Fazit zum Risikoprofil für Anleger
Menschen entscheiden in der Realität nicht immer rational und lassen sich häufig von Emotionen leiten. Dies führt zu einer sehr individuellen Risikopräferenz, die bei einer optimalen Anlagestrategie eine entscheidende Rolle spielt. Zugleich ist die Nutzenfunktion eines Anlegers, die diesen Prozess beeinflusst, nicht einmal ihm selbst bekannt. In der Praxis braucht es also Maßnahmen, mit denen die Risikopräferenz objektiv bestimmt werden kann, damit Berater und Anleger auf Augenhöhe agieren können und dort Vertrauen entstehen kann, wo es notwendig ist.
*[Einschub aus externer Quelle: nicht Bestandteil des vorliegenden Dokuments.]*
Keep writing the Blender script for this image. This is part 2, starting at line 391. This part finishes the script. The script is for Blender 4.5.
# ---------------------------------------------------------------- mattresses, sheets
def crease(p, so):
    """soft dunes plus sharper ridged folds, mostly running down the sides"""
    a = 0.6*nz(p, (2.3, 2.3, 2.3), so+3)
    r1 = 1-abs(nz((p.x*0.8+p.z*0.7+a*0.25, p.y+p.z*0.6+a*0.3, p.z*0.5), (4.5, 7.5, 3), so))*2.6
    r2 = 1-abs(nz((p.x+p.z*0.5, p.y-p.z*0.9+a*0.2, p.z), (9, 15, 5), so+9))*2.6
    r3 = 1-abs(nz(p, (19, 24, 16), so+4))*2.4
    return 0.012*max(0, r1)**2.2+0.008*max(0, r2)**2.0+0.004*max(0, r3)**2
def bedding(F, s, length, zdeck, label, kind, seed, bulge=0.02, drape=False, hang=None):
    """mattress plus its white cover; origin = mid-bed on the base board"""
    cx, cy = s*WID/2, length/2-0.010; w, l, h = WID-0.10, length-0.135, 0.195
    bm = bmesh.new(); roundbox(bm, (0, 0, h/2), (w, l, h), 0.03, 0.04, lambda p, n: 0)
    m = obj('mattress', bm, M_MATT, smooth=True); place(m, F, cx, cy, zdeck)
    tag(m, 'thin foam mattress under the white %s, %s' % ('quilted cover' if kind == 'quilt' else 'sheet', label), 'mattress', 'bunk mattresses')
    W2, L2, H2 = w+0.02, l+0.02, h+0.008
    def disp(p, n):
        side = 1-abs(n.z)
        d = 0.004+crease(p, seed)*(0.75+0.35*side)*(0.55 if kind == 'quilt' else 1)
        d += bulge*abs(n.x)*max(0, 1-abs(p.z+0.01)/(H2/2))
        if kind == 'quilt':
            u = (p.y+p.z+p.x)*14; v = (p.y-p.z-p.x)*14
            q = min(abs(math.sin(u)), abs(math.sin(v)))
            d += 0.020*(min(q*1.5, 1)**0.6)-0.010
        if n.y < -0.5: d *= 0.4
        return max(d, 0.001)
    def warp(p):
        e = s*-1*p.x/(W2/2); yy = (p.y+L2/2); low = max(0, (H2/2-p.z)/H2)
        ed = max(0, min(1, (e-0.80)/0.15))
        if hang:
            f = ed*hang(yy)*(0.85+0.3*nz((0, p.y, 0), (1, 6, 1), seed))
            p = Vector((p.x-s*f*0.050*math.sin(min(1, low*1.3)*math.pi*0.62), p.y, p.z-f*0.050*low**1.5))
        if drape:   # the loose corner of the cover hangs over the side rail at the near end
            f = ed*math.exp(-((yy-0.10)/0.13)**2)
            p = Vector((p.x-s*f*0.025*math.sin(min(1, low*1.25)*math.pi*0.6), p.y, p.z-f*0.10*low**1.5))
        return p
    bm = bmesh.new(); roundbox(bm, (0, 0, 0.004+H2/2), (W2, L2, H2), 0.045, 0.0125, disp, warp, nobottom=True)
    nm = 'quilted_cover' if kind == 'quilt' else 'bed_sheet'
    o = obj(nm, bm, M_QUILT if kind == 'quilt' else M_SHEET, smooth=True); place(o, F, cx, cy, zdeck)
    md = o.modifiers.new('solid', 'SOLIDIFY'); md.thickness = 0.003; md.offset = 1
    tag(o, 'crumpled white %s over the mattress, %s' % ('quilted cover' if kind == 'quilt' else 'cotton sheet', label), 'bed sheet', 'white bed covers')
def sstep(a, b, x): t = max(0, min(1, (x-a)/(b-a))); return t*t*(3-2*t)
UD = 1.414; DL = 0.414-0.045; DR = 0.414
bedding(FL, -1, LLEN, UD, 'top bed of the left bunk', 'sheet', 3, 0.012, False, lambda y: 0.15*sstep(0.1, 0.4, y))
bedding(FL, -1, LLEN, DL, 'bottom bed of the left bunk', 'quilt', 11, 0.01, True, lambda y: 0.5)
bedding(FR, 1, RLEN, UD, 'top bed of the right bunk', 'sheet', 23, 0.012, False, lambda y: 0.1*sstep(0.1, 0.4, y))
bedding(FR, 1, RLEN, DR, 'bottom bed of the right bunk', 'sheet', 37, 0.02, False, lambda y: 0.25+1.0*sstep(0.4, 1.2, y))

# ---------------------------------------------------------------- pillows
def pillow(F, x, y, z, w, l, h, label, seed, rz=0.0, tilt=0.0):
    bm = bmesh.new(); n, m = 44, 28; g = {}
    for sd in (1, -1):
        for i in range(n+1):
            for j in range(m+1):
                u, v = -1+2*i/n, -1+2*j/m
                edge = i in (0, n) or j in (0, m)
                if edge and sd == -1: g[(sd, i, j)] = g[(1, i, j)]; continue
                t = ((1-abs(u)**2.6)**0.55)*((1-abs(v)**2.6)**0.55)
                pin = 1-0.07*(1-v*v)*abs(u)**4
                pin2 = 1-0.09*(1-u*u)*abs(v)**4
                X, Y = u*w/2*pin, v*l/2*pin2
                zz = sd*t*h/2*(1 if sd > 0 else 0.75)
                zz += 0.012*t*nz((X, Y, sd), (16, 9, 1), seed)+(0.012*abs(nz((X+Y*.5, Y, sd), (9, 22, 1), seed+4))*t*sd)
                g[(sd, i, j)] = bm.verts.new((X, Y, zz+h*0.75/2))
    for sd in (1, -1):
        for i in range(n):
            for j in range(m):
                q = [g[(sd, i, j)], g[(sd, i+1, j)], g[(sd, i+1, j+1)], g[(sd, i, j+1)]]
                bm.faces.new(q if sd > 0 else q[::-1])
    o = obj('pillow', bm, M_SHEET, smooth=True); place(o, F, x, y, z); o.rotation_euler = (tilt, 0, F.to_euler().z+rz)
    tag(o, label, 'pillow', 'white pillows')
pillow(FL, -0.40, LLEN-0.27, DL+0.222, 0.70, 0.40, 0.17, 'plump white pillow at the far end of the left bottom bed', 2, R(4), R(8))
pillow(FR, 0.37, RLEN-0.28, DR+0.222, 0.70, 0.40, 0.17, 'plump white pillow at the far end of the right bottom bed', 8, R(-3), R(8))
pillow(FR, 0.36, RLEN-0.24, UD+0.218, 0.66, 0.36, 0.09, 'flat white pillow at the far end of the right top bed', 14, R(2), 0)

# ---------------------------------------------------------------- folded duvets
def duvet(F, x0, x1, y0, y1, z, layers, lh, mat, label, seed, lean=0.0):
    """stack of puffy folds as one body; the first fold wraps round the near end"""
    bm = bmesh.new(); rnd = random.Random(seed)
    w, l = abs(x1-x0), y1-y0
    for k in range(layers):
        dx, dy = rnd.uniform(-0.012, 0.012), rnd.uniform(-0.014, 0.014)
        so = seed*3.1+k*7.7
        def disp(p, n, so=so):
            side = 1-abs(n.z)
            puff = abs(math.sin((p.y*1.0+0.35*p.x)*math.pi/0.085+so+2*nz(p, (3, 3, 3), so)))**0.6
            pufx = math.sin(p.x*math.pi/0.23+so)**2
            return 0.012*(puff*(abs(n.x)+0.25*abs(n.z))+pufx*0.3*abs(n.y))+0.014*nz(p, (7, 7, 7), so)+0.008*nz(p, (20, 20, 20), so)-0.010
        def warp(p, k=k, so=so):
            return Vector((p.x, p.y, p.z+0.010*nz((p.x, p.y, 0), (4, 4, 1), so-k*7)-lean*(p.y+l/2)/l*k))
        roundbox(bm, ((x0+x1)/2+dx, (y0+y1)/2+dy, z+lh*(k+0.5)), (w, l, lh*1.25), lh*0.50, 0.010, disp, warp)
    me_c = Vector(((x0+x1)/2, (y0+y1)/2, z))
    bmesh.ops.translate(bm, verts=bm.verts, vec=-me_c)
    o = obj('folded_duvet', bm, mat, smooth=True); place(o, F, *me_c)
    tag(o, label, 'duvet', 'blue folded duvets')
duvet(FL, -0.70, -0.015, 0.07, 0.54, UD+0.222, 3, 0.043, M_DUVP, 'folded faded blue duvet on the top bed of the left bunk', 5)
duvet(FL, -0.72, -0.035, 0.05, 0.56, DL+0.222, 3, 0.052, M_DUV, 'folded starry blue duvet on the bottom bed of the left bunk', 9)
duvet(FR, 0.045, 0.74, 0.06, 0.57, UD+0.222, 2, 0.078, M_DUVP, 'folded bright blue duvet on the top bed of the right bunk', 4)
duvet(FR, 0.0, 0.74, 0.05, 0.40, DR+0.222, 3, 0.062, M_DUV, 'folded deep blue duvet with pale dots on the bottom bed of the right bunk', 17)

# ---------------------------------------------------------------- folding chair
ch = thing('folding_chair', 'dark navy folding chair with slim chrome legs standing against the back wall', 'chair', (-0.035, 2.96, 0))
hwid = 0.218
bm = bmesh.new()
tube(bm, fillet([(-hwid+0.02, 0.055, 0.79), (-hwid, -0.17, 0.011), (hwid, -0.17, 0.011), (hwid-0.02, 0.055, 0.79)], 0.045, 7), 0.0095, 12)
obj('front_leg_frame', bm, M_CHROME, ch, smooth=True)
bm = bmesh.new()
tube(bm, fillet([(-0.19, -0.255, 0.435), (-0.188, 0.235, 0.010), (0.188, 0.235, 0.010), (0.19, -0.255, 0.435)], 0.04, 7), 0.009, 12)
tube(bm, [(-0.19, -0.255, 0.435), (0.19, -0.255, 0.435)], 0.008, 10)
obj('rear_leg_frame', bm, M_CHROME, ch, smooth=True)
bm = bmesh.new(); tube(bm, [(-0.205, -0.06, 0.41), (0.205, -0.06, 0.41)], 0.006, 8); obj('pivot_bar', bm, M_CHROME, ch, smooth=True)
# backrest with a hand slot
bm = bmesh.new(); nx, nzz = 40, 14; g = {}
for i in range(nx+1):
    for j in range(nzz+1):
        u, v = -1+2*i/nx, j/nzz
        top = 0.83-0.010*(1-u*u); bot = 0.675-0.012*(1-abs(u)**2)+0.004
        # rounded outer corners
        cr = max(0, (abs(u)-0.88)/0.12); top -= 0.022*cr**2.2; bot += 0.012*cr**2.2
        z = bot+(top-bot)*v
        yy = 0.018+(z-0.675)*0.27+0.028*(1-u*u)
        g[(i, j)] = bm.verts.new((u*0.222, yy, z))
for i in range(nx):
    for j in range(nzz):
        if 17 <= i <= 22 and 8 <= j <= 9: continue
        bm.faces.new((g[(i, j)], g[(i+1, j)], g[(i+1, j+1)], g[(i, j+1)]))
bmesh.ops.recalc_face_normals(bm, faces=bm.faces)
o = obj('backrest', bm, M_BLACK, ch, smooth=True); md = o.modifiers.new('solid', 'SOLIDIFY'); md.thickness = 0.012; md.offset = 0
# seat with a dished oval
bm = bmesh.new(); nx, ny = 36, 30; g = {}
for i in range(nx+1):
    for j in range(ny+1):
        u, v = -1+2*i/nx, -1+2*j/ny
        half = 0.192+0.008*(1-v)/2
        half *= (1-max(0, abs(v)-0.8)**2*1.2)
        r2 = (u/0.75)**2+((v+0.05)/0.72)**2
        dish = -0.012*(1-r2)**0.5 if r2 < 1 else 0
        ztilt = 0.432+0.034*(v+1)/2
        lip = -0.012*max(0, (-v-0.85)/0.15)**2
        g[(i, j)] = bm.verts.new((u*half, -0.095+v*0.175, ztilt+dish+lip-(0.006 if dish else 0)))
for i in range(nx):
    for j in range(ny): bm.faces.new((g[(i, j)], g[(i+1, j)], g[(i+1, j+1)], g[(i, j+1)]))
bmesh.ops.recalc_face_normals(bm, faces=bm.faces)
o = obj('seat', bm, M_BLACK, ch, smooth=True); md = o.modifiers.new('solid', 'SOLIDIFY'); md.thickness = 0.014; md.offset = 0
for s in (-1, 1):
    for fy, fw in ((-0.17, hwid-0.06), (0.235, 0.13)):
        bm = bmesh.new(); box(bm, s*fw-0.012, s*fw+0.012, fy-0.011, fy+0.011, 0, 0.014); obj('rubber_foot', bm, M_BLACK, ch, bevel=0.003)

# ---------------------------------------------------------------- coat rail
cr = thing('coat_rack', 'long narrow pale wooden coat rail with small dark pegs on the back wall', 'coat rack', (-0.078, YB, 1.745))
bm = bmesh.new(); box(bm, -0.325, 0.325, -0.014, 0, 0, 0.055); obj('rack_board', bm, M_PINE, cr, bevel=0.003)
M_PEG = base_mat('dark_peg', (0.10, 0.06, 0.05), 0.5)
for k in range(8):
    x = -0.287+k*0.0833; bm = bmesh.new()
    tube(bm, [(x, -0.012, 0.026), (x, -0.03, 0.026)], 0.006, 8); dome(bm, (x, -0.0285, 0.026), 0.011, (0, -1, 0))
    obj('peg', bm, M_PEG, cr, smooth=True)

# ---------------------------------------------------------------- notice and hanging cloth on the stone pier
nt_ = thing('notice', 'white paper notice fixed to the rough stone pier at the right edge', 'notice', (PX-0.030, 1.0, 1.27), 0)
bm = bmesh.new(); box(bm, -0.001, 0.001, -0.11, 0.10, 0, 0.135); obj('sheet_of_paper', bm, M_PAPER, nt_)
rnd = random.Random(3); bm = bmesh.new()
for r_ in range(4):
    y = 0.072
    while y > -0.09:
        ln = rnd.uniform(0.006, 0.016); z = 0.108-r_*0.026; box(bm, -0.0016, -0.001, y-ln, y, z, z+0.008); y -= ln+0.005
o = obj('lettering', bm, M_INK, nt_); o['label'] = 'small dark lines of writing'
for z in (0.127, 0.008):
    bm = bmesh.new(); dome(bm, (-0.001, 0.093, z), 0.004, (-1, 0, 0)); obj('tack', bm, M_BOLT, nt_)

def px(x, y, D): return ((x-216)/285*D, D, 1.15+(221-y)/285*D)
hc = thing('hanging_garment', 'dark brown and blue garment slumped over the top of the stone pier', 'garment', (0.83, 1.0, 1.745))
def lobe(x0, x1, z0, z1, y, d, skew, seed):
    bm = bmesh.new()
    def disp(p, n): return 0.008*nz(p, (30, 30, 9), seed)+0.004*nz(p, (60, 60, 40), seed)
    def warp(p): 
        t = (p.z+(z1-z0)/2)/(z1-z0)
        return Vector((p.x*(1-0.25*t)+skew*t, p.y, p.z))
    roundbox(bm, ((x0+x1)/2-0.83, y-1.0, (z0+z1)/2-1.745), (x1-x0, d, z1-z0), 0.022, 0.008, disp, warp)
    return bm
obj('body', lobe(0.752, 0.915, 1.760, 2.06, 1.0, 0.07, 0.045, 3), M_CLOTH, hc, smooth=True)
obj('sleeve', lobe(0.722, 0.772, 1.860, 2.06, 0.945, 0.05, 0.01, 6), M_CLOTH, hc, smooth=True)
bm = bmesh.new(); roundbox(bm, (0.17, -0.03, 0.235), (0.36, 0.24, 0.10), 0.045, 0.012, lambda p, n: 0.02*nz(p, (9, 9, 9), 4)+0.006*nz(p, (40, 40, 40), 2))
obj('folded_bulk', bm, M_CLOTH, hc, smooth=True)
Das Risikoprofiling sowie verschiedene Risikomaße stellen eine gute Möglichkeit dar, dies zu erreichen. Dabei eignen sich insbesondere solche Instrumente, die möglichst viele Informationen beachten und diese bereits vorselektieren. Insbesondere das Value at Risk und das Conditional Value at Risk Maß, aber auch das weniger verbreitete, aber effektive Standardrisikomaß nach Jia & Dyer (1996) sind hier hilfreich. Intuitiv verstehen sich diese Maße als Verluste unter der Erwartung eines Worst-Case-Szenarios.
Insgesamt zeigt sich die Erfassung des Risikoprofils als ein komplizierter, aber notwendiger und effektiver Prozess, der es ermöglicht, dass bessere Entscheidungen bezüglich der Anlagestrategien getroffen werden können. Zugleich fördern die strukturierten Maßnahmen das Vertrauen zwischen Berater und Anleger sowie die Selbstbestimmung, Kontrolle und das Verantwortungsbewusstsein des Anlegers. Dies ist nicht nur für den Anleger von besonderer Bedeutung, sondern führt auch dazu, dass sich der Berater mit seinem die Konkurrenz übertreffenden Angebot eine prominente und attraktive Stellung am Markt verschaffen kann.